◆ **PROBLEM TO SOLVE**
Transcribe all the records with complete accuracy.

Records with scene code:
● ● ● ●

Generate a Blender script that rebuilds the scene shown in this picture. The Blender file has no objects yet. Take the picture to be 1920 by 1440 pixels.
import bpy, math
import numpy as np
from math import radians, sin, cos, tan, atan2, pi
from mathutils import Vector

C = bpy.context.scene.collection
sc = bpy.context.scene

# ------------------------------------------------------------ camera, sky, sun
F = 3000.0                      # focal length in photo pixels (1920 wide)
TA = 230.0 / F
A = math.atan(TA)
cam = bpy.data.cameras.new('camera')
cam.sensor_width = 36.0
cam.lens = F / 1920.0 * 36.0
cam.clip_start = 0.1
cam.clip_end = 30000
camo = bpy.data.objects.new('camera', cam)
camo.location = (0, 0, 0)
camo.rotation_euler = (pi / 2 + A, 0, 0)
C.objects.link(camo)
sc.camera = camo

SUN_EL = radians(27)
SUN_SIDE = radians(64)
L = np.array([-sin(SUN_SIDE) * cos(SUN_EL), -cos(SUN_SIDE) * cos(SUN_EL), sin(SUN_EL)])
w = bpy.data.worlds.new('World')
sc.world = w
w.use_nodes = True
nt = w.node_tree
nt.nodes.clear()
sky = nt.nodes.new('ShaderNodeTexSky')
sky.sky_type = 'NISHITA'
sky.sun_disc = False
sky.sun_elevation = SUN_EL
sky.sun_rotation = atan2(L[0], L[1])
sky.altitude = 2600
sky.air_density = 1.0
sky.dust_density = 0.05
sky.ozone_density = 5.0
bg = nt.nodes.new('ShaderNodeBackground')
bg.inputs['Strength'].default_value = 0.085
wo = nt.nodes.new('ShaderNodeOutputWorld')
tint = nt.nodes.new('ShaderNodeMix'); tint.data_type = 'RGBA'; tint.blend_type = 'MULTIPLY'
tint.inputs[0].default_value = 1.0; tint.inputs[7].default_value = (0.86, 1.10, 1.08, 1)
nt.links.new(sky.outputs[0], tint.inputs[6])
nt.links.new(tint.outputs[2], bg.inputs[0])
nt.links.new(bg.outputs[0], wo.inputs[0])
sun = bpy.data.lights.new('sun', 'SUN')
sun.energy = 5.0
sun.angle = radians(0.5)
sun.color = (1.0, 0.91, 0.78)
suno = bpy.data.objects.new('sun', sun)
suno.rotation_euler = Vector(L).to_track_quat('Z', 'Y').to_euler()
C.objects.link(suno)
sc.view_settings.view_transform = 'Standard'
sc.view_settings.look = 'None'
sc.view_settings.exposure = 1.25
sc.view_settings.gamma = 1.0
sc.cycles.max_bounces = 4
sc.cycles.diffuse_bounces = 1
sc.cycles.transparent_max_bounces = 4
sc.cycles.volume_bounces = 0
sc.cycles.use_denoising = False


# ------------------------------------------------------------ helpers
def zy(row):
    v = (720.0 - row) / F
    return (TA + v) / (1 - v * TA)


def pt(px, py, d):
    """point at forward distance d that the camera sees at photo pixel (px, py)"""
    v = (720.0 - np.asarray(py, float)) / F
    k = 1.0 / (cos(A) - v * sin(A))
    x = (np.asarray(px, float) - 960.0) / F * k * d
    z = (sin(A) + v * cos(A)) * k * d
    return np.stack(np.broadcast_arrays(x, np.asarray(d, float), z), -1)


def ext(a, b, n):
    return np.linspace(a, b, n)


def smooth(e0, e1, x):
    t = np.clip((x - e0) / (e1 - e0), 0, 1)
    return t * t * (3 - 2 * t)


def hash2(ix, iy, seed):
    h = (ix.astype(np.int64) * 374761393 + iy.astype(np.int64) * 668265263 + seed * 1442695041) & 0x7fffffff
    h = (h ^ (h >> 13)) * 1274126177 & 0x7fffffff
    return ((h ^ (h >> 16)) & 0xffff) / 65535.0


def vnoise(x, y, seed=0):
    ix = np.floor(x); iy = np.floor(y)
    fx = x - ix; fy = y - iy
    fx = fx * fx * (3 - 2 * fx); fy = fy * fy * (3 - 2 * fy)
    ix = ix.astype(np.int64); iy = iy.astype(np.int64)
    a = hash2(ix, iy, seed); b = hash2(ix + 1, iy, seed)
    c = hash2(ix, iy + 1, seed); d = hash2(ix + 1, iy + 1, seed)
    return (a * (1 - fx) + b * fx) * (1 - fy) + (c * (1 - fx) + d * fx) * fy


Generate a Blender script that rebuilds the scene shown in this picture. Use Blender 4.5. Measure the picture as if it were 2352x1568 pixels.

● ● ● ●

◆ **SOLUTION TO THIS PROBLEM**
Generate a Blender script that rebuilds the scene shown in this picture. The Blender file has no objects yet. Take the picture to be 1920 by 1440 pixels.
import bpy, math
import numpy as np
from math import radians, sin, cos, tan, atan2, pi
from mathutils import Vector

C = bpy.context.scene.collection
sc = bpy.context.scene

# ------------------------------------------------------------ camera, sky, sun
F = 3000.0                      # focal length in photo pixels (1920 wide)
TA = 230.0 / F
A = math.atan(TA)
cam = bpy.data.cameras.new('camera')
cam.sensor_width = 36.0
cam.lens = F / 1920.0 * 36.0
cam.clip_start = 0.1
cam.clip_end = 30000
camo = bpy.data.objects.new('camera', cam)
camo.location = (0, 0, 0)
camo.rotation_euler = (pi / 2 + A, 0, 0)
C.objects.link(camo)
sc.camera = camo

SUN_EL = radians(27)
SUN_SIDE = radians(64)
L = np.array([-sin(SUN_SIDE) * cos(SUN_EL), -cos(SUN_SIDE) * cos(SUN_EL), sin(SUN_EL)])
w = bpy.data.worlds.new('World')
sc.world = w
w.use_nodes = True
nt = w.node_tree
nt.nodes.clear()
sky = nt.nodes.new('ShaderNodeTexSky')
sky.sky_type = 'NISHITA'
sky.sun_disc = False
sky.sun_elevation = SUN_EL
sky.sun_rotation = atan2(L[0], L[1])
sky.altitude = 2600
sky.air_density = 1.0
sky.dust_density = 0.05
sky.ozone_density = 5.0
bg = nt.nodes.new('ShaderNodeBackground')
bg.inputs['Strength'].default_value = 0.085
wo = nt.nodes.new('ShaderNodeOutputWorld')
tint = nt.nodes.new('ShaderNodeMix'); tint.data_type = 'RGBA'; tint.blend_type = 'MULTIPLY'
tint.inputs[0].default_value = 1.0; tint.inputs[7].default_value = (0.86, 1.10, 1.08, 1)
nt.links.new(sky.outputs[0], tint.inputs[6])
nt.links.new(tint.outputs[2], bg.inputs[0])
nt.links.new(bg.outputs[0], wo.inputs[0])
sun = bpy.data.lights.new('sun', 'SUN')
sun.energy = 5.0
sun.angle = radians(0.5)
sun.color = (1.0, 0.91, 0.78)
suno = bpy.data.objects.new('sun', sun)
suno.rotation_euler = Vector(L).to_track_quat('Z', 'Y').to_euler()
C.objects.link(suno)
sc.view_settings.view_transform = 'Standard'
sc.view_settings.look = 'None'
sc.view_settings.exposure = 1.25
sc.view_settings.gamma = 1.0
sc.cycles.max_bounces = 4
sc.cycles.diffuse_bounces = 1
sc.cycles.transparent_max_bounces = 4
sc.cycles.volume_bounces = 0
sc.cycles.use_denoising = False


# ------------------------------------------------------------ helpers
def zy(row):
    v = (720.0 - row) / F
    return (TA + v) / (1 - v * TA)


def pt(px, py, d):
    """point at forward distance d that the camera sees at photo pixel (px, py)"""
    v = (720.0 - np.asarray(py, float)) / F
    k = 1.0 / (cos(A) - v * sin(A))
    x = (np.asarray(px, float) - 960.0) / F * k * d
    z = (sin(A) + v * cos(A)) * k * d
    return np.stack(np.broadcast_arrays(x, np.asarray(d, float), z), -1)


def ext(a, b, n):
    return np.linspace(a, b, n)


def smooth(e0, e1, x):
    t = np.clip((x - e0) / (e1 - e0), 0, 1)
    return t * t * (3 - 2 * t)


def hash2(ix, iy, seed):
    h = (ix.astype(np.int64) * 374761393 + iy.astype(np.int64) * 668265263 + seed * 1442695041) & 0x7fffffff
    h = (h ^ (h >> 13)) * 1274126177 & 0x7fffffff
    return ((h ^ (h >> 16)) & 0xffff) / 65535.0


def vnoise(x, y, seed=0):
    ix = np.floor(x); iy = np.floor(y)
    fx = x - ix; fy = y - iy
    fx = fx * fx * (3 - 2 * fx); fy = fy * fy * (3 - 2 * fy)
    ix = ix.astype(np.int64); iy = iy.astype(np.int64)
    a = hash2(ix, iy, seed); b = hash2(ix + 1, iy, seed)
    c = hash2(ix, iy + 1, seed); d = hash2(ix + 1, iy + 1, seed)
    return (a * (1 - fx) + b * fx) * (1 - fy) + (c * (1 - fx) + d * fx) * fy


Generate a Blender script that rebuilds the scene shown in this picture. Use Blender 4.5. Measure the picture as if it were 2352x1568 pixels.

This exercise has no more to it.